The City of Oakland has declared a local state of emergency as a network outage caused by last week’s ransomware attack on city systems has left several non-emergency systems impacted or offline.
“911 dispatch, fire emergency services, and the City’s financial systems are not impacted,” city officials said in a Feb. 13 update. “However, because the City took the network offline to contain the attack, many systems remain down as City Departments develop plans to continue providing services safely to the public.”
The following day, Interim City Administrator G. Harold Duffey declared a local state of emergency due to the effects of the outages.
“The declaration of a local emergency allows the City to Oakland to expedite the procurement of equipment and materials, activate emergency workers if needed, and issue orders on an expedited basis, while we work to safely restore systems and bring our services back online,” the city said.

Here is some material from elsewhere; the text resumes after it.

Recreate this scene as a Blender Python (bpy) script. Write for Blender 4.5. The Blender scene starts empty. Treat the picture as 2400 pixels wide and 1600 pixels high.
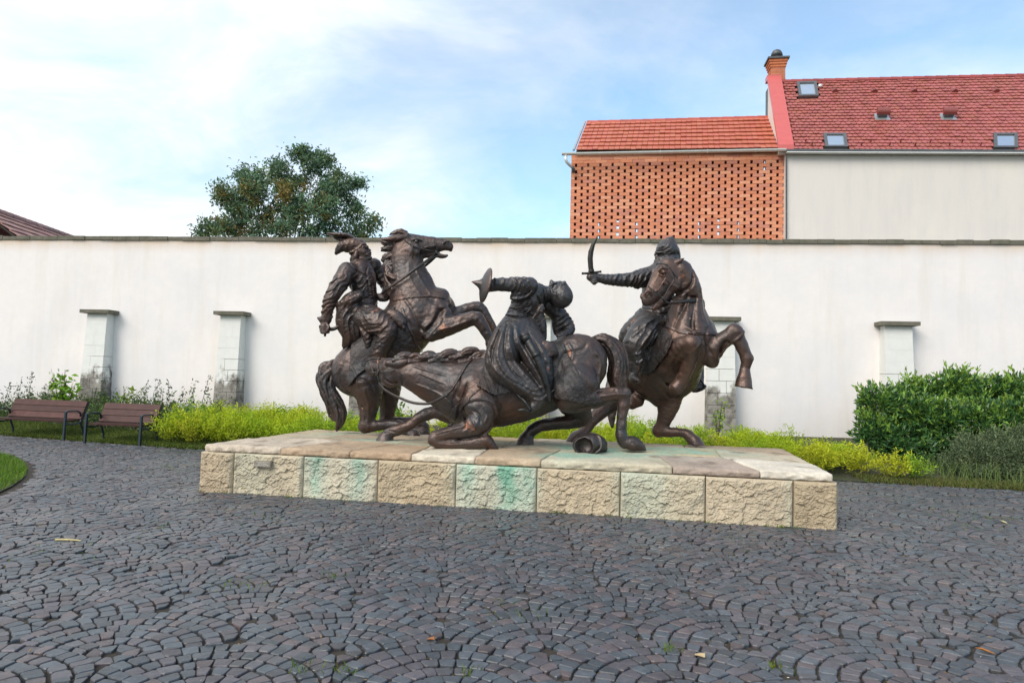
import bpy, bmesh, math, random
import numpy as np
from mathutils import Vector, Matrix
random.seed(7); rng = np.random.default_rng(7)
SC = bpy.context.scene
COL = SC.collection
R = math.radians

# ------------------------------------------------------------------ camera
F_PX, PITCH, ROLL = 1681.2, .0503, .0248          # focal length in px of a 2400 px wide picture
fw = np.array([0, math.cos(PITCH), math.sin(PITCH)]); _r = np.array([1., 0, 0]); _u = np.cross(_r, fw)
r2 = math.cos(ROLL)*_r + math.sin(ROLL)*_u
u2 = -math.sin(ROLL)*_r + math.cos(ROLL)*_u
EYE = np.array([0, 0, 1.6])
cam = bpy.data.cameras.new('camera'); camo = bpy.data.objects.new('camera', cam); COL.objects.link(camo)
cam.sensor_width = 36; cam.lens = 36*F_PX/2400; cam.clip_start = .1; cam.clip_end = 2000
m = Matrix.Identity(4)
for i in range(3):
    m[i][0] = r2[i]; m[i][1] = u2[i]; m[i][2] = -fw[i]; m[i][3] = EYE[i]
camo.matrix_world = m
SC.camera = camo
SC.view_settings.view_transform = 'Standard'; SC.view_settings.look = 'None'
SC.view_settings.exposure = 0.62; SC.view_settings.gamma = 1; SC.view_settings.use_curve_mapping = False

# ------------------------------------------------------------------ sky and sun
SUN_EL, SUN_AZ = R(40), R(222)                     # azimuth clockwise from +Y: sun behind the camera, to the left
W = bpy.data.worlds.new('World'); SC.world = W; W.use_nodes = True
nt = W.node_tree; nt.nodes.clear()
def N(t, k, **kw):
    n = t.nodes.new(k)
    for a, v in kw.items(): setattr(n, a, v)
    return n
def mth(t, op, a, b=None, c=None, clamp=False):
    n = N(t, 'ShaderNodeMath', operation=op, use_clamp=clamp)
    for i, v in enumerate((a, b, c)):
        if v is None: continue
        if isinstance(v, (int, float)): n.inputs[i].default_value = v
        else: t.links.new(v, n.inputs[i])
    return n.outputs[0]
def mixc(t, f, a, b, bt='MIX'):
    n = N(t, 'ShaderNodeMix', data_type='RGBA', blend_type=bt)
    for i, v in ((0, f), (6, a), (7, b)):
        if isinstance(v, (int, float)): n.inputs[i].default_value = v
        elif isinstance(v, tuple): n.inputs[i].default_value = (*v[:3], 1)
        else: t.links.new(v, n.inputs[i])
    return n.outputs[2]
def ramp(t, x, stops):
    n = N(t, 'ShaderNodeValToRGB'); e = n.color_ramp.elements
    while len(e) < len(stops): e.new(.5)
    for el, (p, c) in zip(e, stops):
        el.position = p; el.color = (c, c, c, 1) if isinstance(c, (int, float)) else (*c, 1)
    t.links.new(x, n.inputs[0]); return n.outputs[0]
def noise(t, vec, scale, detail=4, rough=.55, dist=0.):
    n = N(t, 'ShaderNodeTexNoise'); n.inputs['Scale'].default_value = scale; n.inputs['Detail'].default_value = detail
    n.inputs['Roughness'].default_value = rough; n.inputs['Distortion'].default_value = dist
    if vec is not None: t.links.new(vec, n.inputs['Vector'])
    return n.outputs['Fac']
sky = N(nt, 'ShaderNodeTexSky', sky_type='NISHITA', sun_disc=False)
sky.sun_elevation = SUN_EL; sky.sun_rotation = SUN_AZ; sky.air_density = 1.0; sky.dust_density = .3; sky.ozone_density = 2.5
bg1 = N(nt, 'ShaderNodeBackground'); bg1.inputs[1].default_value = .15
nt.links.new(mixc(nt, 1., sky.outputs[0], (.84, 1.06, 1.06), 'MULTIPLY'), bg1.inputs[0])
tc = N(nt, 'ShaderNodeTexCoord')
rt = N(nt, 'ShaderNodeVectorRotate', rotation_type='Z_AXIS'); rt.inputs['Angle'].default_value = R(-16); nt.links.new(tc.outputs['Generated'], rt.inputs['Vector'])
sx = N(nt, 'ShaderNodeSeparateXYZ'); nt.links.new(rt.outputs[0], sx.inputs[0])
den = mth(nt, 'ADD', mth(nt, 'MAXIMUM', sx.outputs[2], 0.), .28)
cx = N(nt, 'ShaderNodeCombineXYZ')
nt.links.new(mth(nt, 'DIVIDE', sx.outputs[0], den), cx.inputs[0])
nt.links.new(mth(nt, 'DIVIDE', sx.outputs[1], den), cx.inputs[1]); cx.inputs[2].default_value = 6.1
big = noise(nt, cx.outputs[0], 1.15, 6, .55, .35)
# the cloud bank thickens to the west (-x) and thins to the east, all the way round the sky
bank = mth(nt, 'MULTIPLY', sx.outputs[0], -.27)
cov = mth(nt, 'ADD', big, bank)
cov = mth(nt, 'ADD', cov, mth(nt, 'MULTIPLY', mth(nt, 'POWER', mth(nt, 'SUBTRACT', 1., mth(nt, 'ABSOLUTE', sx.outputs[2])), 8.), .06))
mask = ramp(nt, cov, [(.30, .22), (.42, .46), (.52, .84), (.64, 1.)])
fine = ramp(nt, noise(nt, cx.outputs[0], 2.1, 7, .62, .6), [(.28, 0.), (.58, 1.)])
ccol = mixc(nt, fine, (.60, .80, .93), (.99, 1.0, 1.0))
bg2 = N(nt, 'ShaderNodeBackground'); bg2.inputs[1].default_value = .78; nt.links.new(ccol, bg2.inputs[0])
veil = mth(nt, 'MAXIMUM', mask, .20)
ms = N(nt, 'ShaderNodeMixShader'); nt.links.new(veil, ms.inputs[0]); nt.links.new(bg1.outputs[0], ms.inputs[1]); nt.links.new(bg2.outputs[0], ms.inputs[2])
wo = N(nt, 'ShaderNodeOutputWorld'); nt.links.new(ms.outputs[0], wo.inputs[0])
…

The city’s IT department is working with cybersecurity experts to recover from the attack.
The latest update, issued Feb. 15, reveals that the city continues to work day in and day out to restore impacted systems as quickly and securely as possible.
Oakland citizens are still struggling to collect payments, process reports, and issue permits and licenses.
“As a result, some of our buildings are closed,” the city said. “We encourage the public to email the service counters they want to visit before coming to City buildings.”
As of today, it’s still unclear who is behind the attack and what the hackers demand in exchange for decryption keys or to refrain from leaking city data.